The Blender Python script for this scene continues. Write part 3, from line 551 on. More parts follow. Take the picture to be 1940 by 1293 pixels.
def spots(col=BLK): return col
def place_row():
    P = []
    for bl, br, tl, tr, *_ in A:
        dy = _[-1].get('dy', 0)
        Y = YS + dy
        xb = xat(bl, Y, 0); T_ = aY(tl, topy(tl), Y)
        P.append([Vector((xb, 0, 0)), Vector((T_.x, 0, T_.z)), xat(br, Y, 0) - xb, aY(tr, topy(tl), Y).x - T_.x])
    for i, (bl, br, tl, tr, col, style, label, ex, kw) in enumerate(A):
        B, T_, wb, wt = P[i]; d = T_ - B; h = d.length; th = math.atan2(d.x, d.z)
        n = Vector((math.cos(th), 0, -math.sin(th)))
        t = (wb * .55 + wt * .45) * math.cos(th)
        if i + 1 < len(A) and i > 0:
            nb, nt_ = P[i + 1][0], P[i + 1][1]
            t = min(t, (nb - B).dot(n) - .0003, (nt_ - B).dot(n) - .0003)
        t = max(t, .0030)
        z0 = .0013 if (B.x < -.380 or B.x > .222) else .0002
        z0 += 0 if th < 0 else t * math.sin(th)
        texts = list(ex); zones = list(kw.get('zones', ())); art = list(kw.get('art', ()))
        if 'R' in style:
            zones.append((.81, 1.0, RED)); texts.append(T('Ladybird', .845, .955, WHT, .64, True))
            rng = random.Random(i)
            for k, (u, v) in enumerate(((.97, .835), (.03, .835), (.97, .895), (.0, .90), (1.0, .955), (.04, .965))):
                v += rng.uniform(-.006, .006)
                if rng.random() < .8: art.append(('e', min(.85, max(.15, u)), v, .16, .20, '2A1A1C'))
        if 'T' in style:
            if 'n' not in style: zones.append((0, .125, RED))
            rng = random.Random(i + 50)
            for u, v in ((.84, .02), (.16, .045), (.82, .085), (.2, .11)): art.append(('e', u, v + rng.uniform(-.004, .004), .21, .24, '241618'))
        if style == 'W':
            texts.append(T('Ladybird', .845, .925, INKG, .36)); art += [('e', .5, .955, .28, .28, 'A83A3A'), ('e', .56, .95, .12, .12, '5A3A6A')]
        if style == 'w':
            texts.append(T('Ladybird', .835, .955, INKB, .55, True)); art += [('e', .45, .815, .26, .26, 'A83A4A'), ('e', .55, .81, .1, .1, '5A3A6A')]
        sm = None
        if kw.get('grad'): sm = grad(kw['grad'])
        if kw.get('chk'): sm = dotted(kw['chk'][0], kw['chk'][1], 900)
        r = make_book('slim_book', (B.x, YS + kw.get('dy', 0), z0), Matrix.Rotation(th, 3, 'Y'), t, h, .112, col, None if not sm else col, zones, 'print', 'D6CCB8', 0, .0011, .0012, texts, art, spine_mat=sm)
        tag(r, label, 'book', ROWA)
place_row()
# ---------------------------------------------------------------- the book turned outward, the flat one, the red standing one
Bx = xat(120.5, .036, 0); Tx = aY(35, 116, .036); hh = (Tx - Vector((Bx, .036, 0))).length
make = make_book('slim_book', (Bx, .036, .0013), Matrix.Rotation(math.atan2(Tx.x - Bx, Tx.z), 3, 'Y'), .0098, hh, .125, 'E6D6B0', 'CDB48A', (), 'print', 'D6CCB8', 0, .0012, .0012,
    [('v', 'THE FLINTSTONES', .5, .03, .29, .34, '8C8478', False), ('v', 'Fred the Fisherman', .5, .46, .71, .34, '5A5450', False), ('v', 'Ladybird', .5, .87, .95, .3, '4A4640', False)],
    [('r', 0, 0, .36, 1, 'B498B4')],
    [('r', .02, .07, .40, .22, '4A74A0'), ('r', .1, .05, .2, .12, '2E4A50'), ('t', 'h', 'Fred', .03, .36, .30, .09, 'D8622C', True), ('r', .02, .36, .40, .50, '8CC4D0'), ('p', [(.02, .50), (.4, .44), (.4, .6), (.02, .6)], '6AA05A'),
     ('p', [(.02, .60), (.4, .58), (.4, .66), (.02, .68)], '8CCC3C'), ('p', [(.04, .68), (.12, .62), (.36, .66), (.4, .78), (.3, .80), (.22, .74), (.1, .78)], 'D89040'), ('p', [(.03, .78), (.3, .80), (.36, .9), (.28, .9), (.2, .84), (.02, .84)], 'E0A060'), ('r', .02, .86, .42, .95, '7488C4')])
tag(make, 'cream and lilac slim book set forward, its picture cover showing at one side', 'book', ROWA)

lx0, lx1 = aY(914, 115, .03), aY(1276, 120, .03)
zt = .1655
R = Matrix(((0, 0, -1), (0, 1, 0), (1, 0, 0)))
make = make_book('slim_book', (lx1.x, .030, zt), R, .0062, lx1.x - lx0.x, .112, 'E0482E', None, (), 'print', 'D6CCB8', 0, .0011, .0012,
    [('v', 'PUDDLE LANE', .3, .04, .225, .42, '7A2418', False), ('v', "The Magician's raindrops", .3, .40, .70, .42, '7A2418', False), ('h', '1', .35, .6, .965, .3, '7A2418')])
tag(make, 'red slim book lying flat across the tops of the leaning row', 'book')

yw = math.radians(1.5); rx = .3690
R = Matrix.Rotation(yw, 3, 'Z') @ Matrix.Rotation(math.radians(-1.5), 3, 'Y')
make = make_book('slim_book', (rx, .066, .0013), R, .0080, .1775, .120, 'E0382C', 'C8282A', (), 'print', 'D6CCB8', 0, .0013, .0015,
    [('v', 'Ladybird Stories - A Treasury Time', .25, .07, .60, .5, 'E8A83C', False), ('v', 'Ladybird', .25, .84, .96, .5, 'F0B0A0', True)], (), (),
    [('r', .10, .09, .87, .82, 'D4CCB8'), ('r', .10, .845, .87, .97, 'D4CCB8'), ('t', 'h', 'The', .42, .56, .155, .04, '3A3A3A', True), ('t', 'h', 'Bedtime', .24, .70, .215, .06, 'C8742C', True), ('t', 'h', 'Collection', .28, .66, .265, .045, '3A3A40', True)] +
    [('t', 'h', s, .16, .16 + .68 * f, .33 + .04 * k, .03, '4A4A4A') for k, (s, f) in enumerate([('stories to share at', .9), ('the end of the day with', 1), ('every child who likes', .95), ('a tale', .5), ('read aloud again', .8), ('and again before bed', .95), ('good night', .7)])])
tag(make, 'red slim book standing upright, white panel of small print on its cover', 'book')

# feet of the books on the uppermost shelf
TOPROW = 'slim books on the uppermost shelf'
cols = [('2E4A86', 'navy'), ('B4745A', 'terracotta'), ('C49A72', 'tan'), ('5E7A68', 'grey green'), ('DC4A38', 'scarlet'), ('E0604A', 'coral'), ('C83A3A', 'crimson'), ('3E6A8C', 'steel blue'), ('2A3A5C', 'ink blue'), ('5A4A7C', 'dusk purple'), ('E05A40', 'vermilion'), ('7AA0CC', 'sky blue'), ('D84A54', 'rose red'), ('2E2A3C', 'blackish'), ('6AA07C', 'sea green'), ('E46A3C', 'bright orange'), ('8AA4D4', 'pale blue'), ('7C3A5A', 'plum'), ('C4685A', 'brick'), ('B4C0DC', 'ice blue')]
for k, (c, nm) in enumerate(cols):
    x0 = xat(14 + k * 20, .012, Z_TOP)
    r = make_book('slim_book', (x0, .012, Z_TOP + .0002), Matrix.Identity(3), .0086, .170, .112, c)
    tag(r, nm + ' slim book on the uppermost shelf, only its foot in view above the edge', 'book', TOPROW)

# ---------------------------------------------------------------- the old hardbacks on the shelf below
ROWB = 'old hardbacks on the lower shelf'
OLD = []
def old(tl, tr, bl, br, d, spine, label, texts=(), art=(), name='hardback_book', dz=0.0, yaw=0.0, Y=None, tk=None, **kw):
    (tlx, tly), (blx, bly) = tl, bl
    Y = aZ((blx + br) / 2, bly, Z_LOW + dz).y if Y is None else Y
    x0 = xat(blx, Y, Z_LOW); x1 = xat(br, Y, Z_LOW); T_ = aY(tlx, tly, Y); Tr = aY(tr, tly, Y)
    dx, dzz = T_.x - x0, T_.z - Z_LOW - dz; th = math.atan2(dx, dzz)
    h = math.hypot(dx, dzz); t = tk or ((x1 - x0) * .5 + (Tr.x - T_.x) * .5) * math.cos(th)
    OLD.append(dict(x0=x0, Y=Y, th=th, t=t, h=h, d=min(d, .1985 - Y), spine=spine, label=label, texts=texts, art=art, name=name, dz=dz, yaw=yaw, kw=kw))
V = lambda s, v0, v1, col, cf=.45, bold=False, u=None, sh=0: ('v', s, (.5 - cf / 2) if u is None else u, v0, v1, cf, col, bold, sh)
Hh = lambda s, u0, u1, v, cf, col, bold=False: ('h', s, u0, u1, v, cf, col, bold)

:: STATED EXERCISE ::
Look through the material and say how many lines hold "picture". Give the number only.

:: TASK ANSWER ::
2